The bureau had been investigating four officials of the city hall of Odessa, including mayor Hennadiy Trukhanov, on suspicion of “Acquisition of property by abuse of office,” the statement said.
Border guards detained Trukhanov as he landed from Warsaw after a seven-week vacation in Greece, Switzerland, the Czech Republic and Poland.
Ukrainian media reported that the director of the communal property department and the head of the standing commission on communal property of the Odessa City Council were also under investigation.
According to NABU, Odessa City Hall bought a building from a fictitious private company for 185 million UAH (US$6,92 million) in September 2016.
That company had allegedly bought the building months earlier for just for 11.5 million UAH ($430,000) at an auction organized by a state liquidator.
In other words, the city sold it cheaply to a private company and then bought it back again for 16 times more.

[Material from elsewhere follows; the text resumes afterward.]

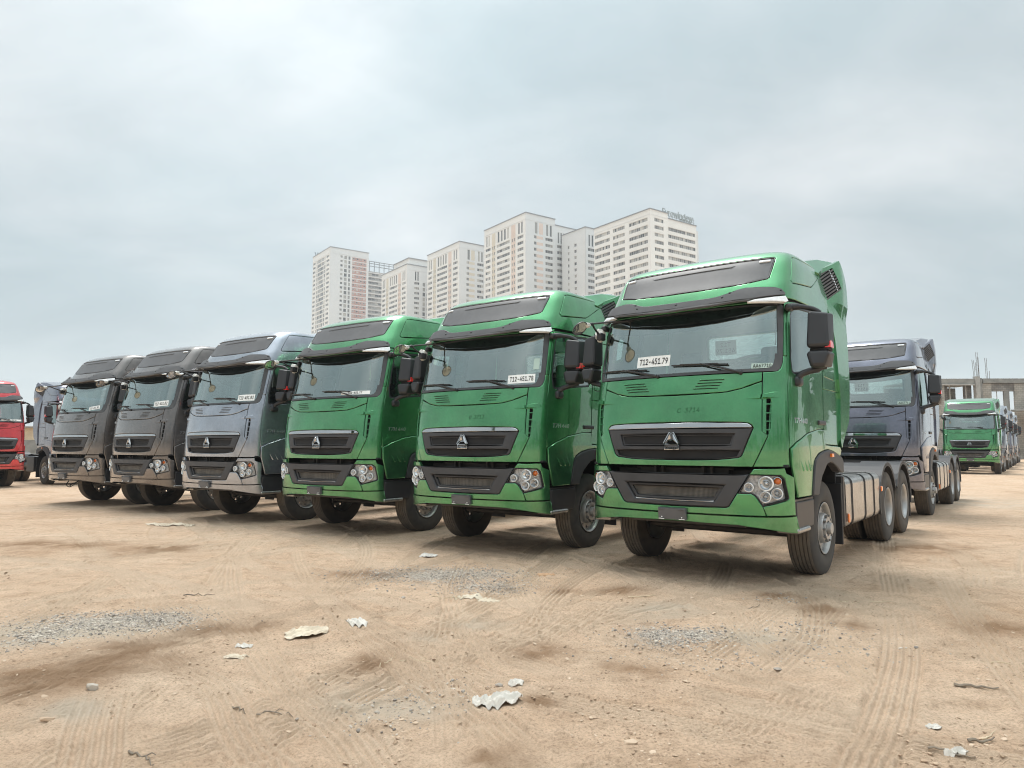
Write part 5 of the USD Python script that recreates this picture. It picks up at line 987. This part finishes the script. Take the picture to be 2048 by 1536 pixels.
# papers behind the windscreens
POSE = {1: (1.795, 8.008, .668), 2: (-.726, 10.037, .620), 3: (-3.365, 12.043, .599), 4: (-6.031, 13.877, .599), 5: (-8.721, 16.007, .59), 6: (-11.217, 17.635, .574), 7: (7.222, 14.955, .656), 9: (-18.025, 24.42, -1.0)}
def sign(k, s0, v0, w, h, txt, label, th_=.0, mat='paper', d=-.0065, ang=0.0, name='paper_sign', size=None, cat_='sign'):
    X, Y, a = POSE[k]
    ca, sa = math.cos(ang), math.sin(ang)
    g = 8; uu, vv = np.meshgrid(np.linspace(0, w, g + 1), [0, h]); P = np.stack([s0 + uu * ca - vv * sa, v0 + uu * sa + vv * ca], -1)
    curl = lambda u: d + .003 * np.sin(PI * u / w)
    pts = on_skin(np.column_stack([P[..., 0].ravel(), P[..., 1].ravel(), curl(uu.ravel())])); back = on_skin(np.column_stack([P[..., 0].ravel(), P[..., 1].ravel(), curl(uu.ravel()) - .001]))
    F = [(i, i + 1, i + g + 2) for i in range(g)] + [(i, i + g + 2, i + g + 1) for i in range(g)]
    F = np.array(F); n0 = len(pts); V = np.vstack([pts, back]); F = np.vstack([F, F[:, ::-1] + n0])
    c = pts.mean(0); ca2, sa2 = math.cos(a), math.sin(a)
    wc = (X + c[0] * ca2 + c[1] * sa2, Y - c[0] * sa2 + c[1] * ca2, c[2])
    t = thing(name, label, cat_, wc, -a)
    part(t, 'sheet', xf((V, F), t=-c), M[mat], smooth=True)
    if txt:
        size = size or h * .52; m = meshkit.text_mesh(txt, size, .0012, True); v = np.array(m.vertices); tw = v[:, 0].max() - v[:, 0].min(); st = min(1.0, w * .86 / tw)
        x = v[:, 0] * st + (w - tw * st) / 2; y = v[:, 1] + (h - size) / 2
        q = on_skin(np.column_stack([s0 + x * ca - y * sa, v0 + x * sa + y * ca, curl(np.clip(x, 0, w)) + .001 + v[:, 2]]))
        pt_ = part(t, 'lettering', xf((q, np.array(m.faces)), t=-c, smooth=20), M['ink']); pt_.SetCustomDataByKey('kind', 'stuff')
    return t
sign(1, -.535, 2.430, .445, .132, 'T12-451.79', 'white sign T12-451.79 on the windscreen of the nearest green truck')
sign(1, .862, 2.338, .225, .056, 'AA67710', 'pale strip with small numbers low on the windscreen of the nearest green truck', mat='tint_paper', size=.038)
sign(2, .655, 2.352, .41, .122, 'T12-451.78', 'white sign T12-451.78 on the windscreen of the middle green truck', ang=.03)
sign(2, 1.022, 2.55, .085, .155, '', 'small upright sticker in the windscreen corner of the middle green truck', mat='tint_paper')
sign(4, .668, 2.348, .40, .120, 'T12-451.83', 'white sign T12-451.83 on the windscreen of the blue-grey truck', ang=.02)
sign(5, .62, 2.352, .42, .118, 'T12-451.82', 'white sign T12-451.82 on the windscreen of the brown-grey truck', ang=.06)
sign(3, .40, 2.350, .60, .058, 'T12-451.77', 'flattened white sign low on the windscreen of the leftmost green truck', size=.036, ang=.0)
sign(6, .70, 2.348, .34, .085, 'T12-451.81', 'crooked white sign on the windscreen of the brown-grey truck at the row end', ang=.12, size=.045)
sign(7, .84, 2.340, .25, .062, 'AA67711', 'pale strip with small numbers on the windscreen of the slate-grey truck', mat='tint_paper', size=.04)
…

“Pure "profit" of UAH 170 million (US $6.35 million) from a corrupt scheme,” a Member of the Ukrainian Parliament, Mustafa Nayyem, wrote on his Facebook wall.
Anti-corruption detectives and state prosecutors subsequently blocked the accounts of the “company-seller of the mentioned building.”
They claim the beneficiary is a sitting member of the Odessa Regional Council and that he and another person had offered a NABU employee US $500,000 to unblock the account. That charge has been added to the litany of offences they are supposed to have committed.
It is unlikely state officials will be able to locate the owner of the company since they are apparently in the ATO zone where a low level war continues to be waged.
According to Radio Free Europe, Trukhanov’s press office said that he cut his business trip to the Czech Republic short so that he could "return to Ukraine to take part in the ongoing investigation."
However, RFE also reported that neither the Czech Ministry of Industry and Trade, nor the Ministry of Foreign Affairs, were aware of Trukhanov's trip to Prague.